Poster Presentation Astronomical Society of Australia Annual Scientific Meeting including HWWS 2013

Type Ia Supernova Bolometric Light Curves and Ejected Mass Estimates from the Nearby Supernova Factory (#266)

Richard Scalzo 1 , Greg Aldering 2 , Pierre Antilogus 3 , Cecilia Aragon 2 4 , Stephen Bailey , Charles Baltay 5 , Sebastien Bongard 3 , Clement Buton 6 , Arnaud Canto 3 , Flora Cellier-Holzem 3 , Michael Childress 1 2 7 , Nicolas Chotard 8 , Yannick Copin 8 , Hannah Fakhouri 2 7 , Emmanuel Gangler 8 , Julien Guy 2 , Eric Hsiao , Matthias Kerschhaggl 6 , Marek Kowalski 6 , Markus Kromer 9 , Peter Nugent 10 , Kerstin Paech 6 , Reynald Pain 3 , Emmanuel Pecontal 11 , Rui Pereira 8 , Saul Perlmutter 2 7 , David Rabinowitz 5 , Mickael Rigault 8 , Karl Runge , Claire Saunders , Stuart Sim 1 12 , Gerard Smadja 8 , Charling Tao 13 14 , Stefan Taubenberger 9 , Rollin Thomas 10 , Benjamin Weaver 15 , Chao Wu 3 16
  1. Australian National University, Weston Creek, ACT, Australia
  2. Physics Division, Lawrence Berkeley National Laboratory, Berkeley, CA, USA
  3. LPNHE, Universite Pierre et Marie Curie Paris 6, Paris, France
  4. Department of Human Centered Design & Engineering, University of Washington, Seattle, WA, USA
  5. Department of Physics, Yale University, New Haven, CT, USA
  6. Physikalisches Institut, Universitat Bonn, Bonn, Germany
  7. Department of Physics, University of California, Berkeley, Berkeley, CA, USA
  8. IPNL, Universite de Lyon, Lyon, France
  9. Max-Planck-Institut fur Astrophysik, Garching-bei-Munchen, Germany
  10. Computational Research Division, Lawrence Berkeley National Laboratory, Berkeley, CA, USA
  11. CRAL, Universite de Lyon, Lyon, France
  12. School of Mathematics and Physics, Queen's University Belfast, Belfast, UK
  13. Centre de Physique des Particules de Marseille, Marseille, France
  14. Tsinghua Center for Astrophysics, Tsinghua University, Beijing, China
  15. Center for Cosmology and Particle Physics, New York University, New York, NY, USA
  16. National Astronomical Observatories, Chinese Academy of Sciences, Beijing, China

We present a sample of normal type Ia supernovae from the Nearby Supernova Factory dataset with spectrophotometry at sufficiently late phases to estimate the ejected mass using the bolometric light curve.
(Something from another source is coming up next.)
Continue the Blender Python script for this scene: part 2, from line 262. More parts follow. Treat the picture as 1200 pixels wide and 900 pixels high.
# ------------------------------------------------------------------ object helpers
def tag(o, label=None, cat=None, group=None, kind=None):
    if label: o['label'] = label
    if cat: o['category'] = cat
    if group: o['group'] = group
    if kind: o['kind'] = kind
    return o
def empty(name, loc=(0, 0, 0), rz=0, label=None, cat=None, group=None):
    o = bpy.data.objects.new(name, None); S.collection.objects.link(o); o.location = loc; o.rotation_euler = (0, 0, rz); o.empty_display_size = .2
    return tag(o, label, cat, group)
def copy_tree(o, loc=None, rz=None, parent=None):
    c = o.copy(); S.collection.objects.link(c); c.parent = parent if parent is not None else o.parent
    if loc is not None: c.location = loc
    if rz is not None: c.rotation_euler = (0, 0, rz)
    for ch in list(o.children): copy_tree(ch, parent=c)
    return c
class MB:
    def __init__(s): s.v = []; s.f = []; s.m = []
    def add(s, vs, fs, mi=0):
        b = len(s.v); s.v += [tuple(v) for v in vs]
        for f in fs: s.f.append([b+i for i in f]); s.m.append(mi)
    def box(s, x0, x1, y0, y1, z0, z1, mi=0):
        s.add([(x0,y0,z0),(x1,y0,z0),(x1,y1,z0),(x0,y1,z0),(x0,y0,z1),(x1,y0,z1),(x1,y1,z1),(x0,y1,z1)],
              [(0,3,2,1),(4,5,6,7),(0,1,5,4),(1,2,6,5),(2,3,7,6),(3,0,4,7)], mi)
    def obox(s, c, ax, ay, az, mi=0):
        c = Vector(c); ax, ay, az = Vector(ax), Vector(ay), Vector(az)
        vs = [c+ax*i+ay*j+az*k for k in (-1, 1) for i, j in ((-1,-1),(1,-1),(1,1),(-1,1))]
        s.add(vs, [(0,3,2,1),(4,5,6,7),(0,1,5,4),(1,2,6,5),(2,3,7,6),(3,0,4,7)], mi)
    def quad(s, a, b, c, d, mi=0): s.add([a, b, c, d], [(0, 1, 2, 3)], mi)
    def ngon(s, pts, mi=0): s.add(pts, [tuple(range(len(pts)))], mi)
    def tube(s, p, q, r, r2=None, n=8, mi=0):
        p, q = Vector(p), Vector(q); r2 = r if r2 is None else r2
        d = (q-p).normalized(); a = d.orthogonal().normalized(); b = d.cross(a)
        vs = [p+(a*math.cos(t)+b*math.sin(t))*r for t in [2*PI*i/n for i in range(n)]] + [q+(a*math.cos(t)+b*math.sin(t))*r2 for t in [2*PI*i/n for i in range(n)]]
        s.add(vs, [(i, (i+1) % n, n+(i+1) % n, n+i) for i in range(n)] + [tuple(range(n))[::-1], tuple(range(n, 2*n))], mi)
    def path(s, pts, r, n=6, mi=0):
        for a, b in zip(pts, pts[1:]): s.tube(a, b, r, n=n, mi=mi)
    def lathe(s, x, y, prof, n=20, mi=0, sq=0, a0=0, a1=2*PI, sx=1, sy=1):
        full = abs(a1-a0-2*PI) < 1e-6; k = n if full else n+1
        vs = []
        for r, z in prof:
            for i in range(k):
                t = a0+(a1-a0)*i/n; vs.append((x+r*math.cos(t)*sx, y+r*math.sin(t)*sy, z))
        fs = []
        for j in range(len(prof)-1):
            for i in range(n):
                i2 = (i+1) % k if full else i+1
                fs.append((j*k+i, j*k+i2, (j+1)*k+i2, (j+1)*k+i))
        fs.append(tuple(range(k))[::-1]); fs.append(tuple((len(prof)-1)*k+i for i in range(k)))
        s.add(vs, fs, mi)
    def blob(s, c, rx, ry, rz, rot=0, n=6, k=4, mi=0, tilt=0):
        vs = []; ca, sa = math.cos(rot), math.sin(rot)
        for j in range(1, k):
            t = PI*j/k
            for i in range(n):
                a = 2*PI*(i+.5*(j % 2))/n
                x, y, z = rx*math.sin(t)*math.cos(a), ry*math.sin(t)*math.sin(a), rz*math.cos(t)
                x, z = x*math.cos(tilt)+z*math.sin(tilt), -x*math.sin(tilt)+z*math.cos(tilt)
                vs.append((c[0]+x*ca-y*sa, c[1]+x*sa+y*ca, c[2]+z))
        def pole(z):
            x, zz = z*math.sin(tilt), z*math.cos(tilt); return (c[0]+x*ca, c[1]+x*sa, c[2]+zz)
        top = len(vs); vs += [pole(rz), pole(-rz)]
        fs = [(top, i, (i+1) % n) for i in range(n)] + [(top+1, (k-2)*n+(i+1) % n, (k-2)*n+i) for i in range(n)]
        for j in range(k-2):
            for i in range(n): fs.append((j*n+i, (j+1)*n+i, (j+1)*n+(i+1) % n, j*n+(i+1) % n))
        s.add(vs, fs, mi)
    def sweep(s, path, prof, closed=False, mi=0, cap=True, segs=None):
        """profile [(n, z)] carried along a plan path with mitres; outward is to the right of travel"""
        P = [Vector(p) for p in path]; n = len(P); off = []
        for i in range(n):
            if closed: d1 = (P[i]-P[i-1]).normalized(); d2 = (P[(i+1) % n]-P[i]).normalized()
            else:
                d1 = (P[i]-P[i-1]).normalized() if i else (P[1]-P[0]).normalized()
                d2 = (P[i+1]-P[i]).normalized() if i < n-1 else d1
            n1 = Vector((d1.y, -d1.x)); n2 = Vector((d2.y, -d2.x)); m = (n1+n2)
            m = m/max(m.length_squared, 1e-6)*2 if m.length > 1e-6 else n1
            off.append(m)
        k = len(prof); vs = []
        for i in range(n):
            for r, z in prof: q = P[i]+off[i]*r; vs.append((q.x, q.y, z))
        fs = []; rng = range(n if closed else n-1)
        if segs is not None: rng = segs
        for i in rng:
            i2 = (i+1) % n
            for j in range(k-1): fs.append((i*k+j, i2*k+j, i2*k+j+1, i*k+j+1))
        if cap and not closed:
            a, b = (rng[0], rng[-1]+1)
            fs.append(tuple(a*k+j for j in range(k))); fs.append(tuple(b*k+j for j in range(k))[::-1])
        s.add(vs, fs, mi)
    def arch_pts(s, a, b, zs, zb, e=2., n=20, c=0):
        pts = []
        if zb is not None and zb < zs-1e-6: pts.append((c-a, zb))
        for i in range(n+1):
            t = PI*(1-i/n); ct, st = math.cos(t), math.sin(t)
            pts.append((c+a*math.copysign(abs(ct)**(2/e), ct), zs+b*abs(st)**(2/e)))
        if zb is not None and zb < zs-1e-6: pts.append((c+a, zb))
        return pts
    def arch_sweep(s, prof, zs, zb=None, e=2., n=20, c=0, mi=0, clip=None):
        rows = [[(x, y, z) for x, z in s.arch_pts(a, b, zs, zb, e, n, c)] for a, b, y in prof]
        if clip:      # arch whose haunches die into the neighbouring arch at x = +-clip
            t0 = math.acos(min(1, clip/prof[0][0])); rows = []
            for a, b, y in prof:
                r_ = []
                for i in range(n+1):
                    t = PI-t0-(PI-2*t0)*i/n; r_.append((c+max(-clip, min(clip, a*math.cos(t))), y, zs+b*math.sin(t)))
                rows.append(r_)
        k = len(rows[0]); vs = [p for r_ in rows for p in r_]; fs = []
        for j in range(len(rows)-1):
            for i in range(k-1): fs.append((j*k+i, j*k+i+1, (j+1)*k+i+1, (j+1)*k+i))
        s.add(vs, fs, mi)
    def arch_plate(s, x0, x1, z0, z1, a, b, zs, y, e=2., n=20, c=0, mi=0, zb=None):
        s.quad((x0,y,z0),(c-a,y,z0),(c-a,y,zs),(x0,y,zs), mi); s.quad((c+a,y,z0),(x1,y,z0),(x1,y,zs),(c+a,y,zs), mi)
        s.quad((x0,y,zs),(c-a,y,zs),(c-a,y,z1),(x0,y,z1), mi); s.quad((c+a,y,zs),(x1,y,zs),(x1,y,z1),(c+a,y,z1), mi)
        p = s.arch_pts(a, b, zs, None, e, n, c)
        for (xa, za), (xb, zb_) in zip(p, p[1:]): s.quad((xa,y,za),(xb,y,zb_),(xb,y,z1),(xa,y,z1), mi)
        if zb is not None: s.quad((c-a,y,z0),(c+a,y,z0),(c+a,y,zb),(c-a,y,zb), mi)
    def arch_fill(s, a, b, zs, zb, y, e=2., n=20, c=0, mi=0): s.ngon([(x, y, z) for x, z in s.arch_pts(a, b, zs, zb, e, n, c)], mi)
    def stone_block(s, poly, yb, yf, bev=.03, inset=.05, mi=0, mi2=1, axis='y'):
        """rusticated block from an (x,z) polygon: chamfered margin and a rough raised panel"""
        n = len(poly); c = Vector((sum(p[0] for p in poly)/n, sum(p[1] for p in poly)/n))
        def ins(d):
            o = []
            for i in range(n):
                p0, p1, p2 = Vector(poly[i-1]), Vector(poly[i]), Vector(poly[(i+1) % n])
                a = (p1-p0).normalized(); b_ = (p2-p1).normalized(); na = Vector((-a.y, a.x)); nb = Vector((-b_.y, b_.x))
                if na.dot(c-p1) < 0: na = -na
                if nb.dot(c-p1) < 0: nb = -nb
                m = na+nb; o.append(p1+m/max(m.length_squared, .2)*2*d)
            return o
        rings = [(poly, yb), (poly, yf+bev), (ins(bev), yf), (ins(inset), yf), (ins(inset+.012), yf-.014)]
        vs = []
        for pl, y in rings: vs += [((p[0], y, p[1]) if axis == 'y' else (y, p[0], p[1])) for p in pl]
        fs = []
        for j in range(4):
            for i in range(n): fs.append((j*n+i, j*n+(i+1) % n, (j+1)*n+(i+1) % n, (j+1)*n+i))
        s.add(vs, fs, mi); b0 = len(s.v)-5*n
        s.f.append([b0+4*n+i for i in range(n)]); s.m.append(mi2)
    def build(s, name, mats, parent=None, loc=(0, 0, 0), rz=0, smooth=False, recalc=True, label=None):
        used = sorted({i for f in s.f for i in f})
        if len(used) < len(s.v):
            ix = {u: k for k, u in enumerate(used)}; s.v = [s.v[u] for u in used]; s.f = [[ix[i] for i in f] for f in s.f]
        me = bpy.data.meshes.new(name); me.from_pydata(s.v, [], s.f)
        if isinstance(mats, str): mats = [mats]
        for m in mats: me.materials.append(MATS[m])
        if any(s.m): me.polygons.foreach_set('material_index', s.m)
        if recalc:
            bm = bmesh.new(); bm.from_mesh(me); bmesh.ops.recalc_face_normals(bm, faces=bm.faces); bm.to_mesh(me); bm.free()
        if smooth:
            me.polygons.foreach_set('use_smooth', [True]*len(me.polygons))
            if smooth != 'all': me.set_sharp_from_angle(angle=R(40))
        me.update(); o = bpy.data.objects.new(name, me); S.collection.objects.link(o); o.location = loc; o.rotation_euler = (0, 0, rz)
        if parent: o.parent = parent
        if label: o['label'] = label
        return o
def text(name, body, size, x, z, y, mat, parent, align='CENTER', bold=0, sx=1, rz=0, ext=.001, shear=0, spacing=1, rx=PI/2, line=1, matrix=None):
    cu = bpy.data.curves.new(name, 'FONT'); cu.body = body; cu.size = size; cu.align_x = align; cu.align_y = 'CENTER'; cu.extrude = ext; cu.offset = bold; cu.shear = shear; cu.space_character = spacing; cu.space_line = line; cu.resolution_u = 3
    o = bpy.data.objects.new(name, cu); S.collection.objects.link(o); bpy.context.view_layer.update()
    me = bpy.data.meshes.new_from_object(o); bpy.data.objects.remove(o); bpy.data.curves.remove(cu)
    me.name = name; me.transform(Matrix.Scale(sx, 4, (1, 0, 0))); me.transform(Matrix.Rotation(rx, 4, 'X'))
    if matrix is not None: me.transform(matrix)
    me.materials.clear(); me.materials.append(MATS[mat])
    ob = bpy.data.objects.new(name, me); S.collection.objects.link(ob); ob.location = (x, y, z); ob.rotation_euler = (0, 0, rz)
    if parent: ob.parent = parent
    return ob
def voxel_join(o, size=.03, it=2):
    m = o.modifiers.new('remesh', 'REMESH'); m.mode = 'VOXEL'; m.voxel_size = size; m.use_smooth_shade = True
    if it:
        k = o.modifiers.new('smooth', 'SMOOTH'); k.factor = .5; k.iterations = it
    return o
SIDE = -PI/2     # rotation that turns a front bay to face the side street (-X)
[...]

We measure 56Ni masses from the peak bolometric luminosity, then compare the luminosity in the 56Co-decay tail to the expected rate of radioactive energy release from ejecta of a given mass. We infer the ejected mass in a Bayesian context using a semi-analytic model of the ejecta, incorporating constraints from contemporary numerical models as priors on the density structure and distribution of 56Ni throughout the ejecta. We find a strong correlation between the ejected mass and the light curve decline rate, and consequently the 56Ni mass, with ejected masses in our data ranging from 0.9–1.4 M. Most fast-declining (SALT2 x1 < −1 or ∆m15,B > 1.2) normal SNe Ia have significantly sub-Chandrasekhar ejected masses in our analysis. At least two progenitor scenarios seem to be necessary to explain our observations.